Saturday 20 June 2009


Just because its a lovely image of Lake Kivu. Took this one while staying with Joe at NYamsheke.

Had to include this just to get a flavour of Kinyarwanda. Its such a fiendishly difficult language but I relished the challenge of learning any of it. I could manage very basic conversations but this was always to the sheer delight and amusement of Rwandans. If you said so much as a "mwaramutse" they thought you could speak Kinyarwanda! That means good morning by the way, although the literal translation apparently means, "I hope you slept as well as I wished you would."

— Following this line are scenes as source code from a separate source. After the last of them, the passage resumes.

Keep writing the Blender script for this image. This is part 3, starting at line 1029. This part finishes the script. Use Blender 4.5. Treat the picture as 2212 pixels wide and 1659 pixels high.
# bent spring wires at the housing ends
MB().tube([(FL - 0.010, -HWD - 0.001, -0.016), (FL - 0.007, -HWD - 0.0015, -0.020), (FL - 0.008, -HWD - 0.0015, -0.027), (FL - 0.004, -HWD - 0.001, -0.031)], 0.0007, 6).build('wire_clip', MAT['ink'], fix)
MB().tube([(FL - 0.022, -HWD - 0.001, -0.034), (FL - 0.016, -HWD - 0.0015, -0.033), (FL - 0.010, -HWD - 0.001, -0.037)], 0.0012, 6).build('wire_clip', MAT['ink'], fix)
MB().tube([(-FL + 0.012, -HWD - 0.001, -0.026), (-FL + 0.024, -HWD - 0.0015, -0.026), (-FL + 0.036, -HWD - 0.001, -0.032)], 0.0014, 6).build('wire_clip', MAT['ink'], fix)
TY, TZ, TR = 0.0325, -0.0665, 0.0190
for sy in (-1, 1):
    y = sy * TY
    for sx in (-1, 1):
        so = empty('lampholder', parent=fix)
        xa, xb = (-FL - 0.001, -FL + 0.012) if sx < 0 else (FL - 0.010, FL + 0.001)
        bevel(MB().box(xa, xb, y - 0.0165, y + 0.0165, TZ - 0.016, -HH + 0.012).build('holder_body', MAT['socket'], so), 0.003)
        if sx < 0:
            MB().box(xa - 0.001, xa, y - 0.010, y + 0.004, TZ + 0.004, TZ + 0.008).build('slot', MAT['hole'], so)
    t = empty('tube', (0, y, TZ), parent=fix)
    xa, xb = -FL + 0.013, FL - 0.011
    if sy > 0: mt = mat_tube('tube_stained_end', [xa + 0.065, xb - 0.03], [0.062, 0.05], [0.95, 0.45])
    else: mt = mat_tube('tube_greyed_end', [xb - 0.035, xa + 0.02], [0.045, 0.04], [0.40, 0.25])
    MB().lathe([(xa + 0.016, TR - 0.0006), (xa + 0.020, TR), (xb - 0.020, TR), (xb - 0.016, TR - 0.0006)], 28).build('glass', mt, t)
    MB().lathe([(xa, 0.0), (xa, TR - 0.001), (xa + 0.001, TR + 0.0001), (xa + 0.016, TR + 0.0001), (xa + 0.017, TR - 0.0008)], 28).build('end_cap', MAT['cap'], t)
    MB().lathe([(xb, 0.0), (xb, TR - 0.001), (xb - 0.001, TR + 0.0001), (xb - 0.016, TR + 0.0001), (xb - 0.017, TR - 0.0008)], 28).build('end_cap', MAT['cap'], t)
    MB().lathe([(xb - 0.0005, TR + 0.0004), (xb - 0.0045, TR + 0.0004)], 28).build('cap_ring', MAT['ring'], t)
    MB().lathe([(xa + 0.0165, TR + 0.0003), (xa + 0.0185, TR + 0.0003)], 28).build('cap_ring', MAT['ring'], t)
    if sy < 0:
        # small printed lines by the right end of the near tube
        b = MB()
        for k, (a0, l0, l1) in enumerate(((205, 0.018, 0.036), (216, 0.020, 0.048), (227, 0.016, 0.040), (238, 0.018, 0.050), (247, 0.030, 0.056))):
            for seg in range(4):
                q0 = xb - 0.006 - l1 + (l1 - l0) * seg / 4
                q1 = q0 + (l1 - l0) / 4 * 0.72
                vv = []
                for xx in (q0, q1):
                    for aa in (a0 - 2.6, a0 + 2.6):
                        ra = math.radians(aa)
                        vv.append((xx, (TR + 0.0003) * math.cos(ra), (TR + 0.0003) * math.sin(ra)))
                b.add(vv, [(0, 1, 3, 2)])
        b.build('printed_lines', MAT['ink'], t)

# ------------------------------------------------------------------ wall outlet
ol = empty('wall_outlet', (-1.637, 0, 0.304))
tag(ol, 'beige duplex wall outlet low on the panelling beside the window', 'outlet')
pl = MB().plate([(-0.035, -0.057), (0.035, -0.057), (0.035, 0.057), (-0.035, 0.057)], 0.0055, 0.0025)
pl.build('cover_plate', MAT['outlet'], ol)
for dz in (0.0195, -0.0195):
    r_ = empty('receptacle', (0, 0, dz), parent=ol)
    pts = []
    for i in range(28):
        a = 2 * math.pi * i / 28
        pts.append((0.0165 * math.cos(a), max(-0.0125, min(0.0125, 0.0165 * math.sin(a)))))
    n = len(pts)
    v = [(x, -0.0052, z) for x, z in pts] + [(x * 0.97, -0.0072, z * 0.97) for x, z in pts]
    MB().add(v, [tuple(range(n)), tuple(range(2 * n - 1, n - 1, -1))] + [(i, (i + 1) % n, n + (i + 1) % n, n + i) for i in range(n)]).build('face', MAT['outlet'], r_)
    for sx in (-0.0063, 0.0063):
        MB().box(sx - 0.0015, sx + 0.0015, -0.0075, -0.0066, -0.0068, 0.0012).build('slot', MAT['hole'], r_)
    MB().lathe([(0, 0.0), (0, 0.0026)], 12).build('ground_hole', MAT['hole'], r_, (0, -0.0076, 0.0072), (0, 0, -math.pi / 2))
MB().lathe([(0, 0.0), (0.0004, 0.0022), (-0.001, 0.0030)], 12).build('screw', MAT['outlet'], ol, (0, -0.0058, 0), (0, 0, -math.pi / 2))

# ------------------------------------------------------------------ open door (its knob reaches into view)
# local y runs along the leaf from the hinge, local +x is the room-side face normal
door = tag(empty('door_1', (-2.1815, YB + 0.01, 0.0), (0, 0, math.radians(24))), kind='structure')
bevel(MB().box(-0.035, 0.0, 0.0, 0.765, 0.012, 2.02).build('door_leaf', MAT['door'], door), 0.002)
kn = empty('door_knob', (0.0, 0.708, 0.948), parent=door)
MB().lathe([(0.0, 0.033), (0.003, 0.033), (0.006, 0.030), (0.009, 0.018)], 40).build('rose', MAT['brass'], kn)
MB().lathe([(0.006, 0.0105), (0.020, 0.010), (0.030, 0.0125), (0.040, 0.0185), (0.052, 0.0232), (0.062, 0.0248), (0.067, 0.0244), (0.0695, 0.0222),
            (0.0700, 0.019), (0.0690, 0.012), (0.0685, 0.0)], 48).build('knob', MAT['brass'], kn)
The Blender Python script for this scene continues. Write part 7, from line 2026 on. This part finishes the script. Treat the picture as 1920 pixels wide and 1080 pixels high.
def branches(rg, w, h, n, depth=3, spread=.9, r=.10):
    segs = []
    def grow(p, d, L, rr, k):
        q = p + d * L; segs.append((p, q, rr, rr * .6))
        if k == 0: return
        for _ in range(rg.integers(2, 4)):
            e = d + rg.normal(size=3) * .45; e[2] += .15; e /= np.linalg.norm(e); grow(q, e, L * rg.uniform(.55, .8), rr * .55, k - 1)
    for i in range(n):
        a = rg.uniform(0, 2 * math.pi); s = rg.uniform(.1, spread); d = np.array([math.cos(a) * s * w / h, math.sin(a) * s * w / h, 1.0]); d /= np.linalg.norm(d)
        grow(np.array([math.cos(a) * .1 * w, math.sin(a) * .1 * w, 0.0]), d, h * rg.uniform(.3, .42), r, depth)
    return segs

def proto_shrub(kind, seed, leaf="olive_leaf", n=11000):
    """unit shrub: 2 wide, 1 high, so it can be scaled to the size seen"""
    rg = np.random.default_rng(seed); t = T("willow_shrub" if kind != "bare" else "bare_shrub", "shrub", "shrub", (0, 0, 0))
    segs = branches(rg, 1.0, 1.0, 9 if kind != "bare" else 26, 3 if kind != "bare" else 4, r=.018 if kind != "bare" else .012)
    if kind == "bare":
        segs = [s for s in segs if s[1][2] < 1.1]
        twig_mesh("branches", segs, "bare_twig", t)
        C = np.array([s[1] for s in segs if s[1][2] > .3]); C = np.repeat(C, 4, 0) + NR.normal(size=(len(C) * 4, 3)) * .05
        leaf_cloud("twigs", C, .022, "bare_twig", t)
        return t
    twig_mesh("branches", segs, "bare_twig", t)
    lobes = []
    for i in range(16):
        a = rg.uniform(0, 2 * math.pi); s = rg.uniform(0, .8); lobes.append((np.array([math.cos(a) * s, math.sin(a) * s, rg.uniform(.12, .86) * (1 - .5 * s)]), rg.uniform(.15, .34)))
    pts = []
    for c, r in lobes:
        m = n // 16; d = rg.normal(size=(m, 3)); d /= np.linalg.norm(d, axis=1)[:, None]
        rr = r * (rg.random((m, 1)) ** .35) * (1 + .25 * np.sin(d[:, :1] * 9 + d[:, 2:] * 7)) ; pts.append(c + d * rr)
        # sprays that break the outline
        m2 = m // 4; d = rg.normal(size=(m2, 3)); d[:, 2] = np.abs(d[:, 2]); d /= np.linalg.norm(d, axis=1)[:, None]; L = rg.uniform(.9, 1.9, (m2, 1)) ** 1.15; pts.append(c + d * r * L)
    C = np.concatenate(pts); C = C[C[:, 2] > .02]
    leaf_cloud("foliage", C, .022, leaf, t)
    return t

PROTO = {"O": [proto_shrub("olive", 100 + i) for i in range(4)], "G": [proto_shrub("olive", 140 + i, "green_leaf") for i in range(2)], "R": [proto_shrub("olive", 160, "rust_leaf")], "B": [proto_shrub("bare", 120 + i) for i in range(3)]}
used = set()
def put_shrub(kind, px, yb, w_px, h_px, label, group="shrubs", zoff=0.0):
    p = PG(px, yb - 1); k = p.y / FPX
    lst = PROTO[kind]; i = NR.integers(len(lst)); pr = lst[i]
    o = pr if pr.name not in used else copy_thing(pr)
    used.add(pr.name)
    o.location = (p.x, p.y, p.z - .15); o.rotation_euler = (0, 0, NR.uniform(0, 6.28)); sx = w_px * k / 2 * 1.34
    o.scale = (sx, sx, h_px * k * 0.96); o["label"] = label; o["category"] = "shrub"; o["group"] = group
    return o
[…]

This is one of the volcanoes at dusk looking at it from the nearest settlement which is Ruhengeri. Its kinda weird because the town is already at twice the height of Ben Nevis and then these volcanoes dominate the skyline. This is one of the smaller ones - about a third the size of Everest.
Was invited to a christening and typical Rwandan when we got there at 9 am on Sunday morning, having negotiated riding on a motorbike in a skirt, the christening had already happened. So we stayed for the church service little realising that it was going to be five hours long! I took this shot when I was bored and wandering around the back of the church with a numb backside.
Hi I am home now for anyone still reading this but there are some great photos that I wanted to just add. It has been an amazing experience and I am so glad that I did it. I have had my ups and downs with VSO but at the end of the day I came home feeling that I had achieved some of the things I had set out to do and feeling positive about it all.

So signing out with a smile and a few last photos ............

Tuesday 12 May 2009



I just think this a beautiful simple image of two men in their dug out canoe. The one standing is using a tree branch as his pole and they will stay until they have caught enough fish for their dinner.

Sometimes I wonder who needs progress?



This wooden boat is at the posh end of the boat scale in Rwanda. It is made of pieces of wood tightly fastened together and sealed. These guys were rowing against a fast flowing current upstream, but they still managed to ask us for "amafaranga" ie money. The best one I have heard is someone who swam up to Hayley while she was swimming in the lake and asked her for some money!

Many of the ordinary fishing boats that you see are simply a large tree trunk which has been hollowed out and they are really unstable. That is the Congo on the bank at the other side!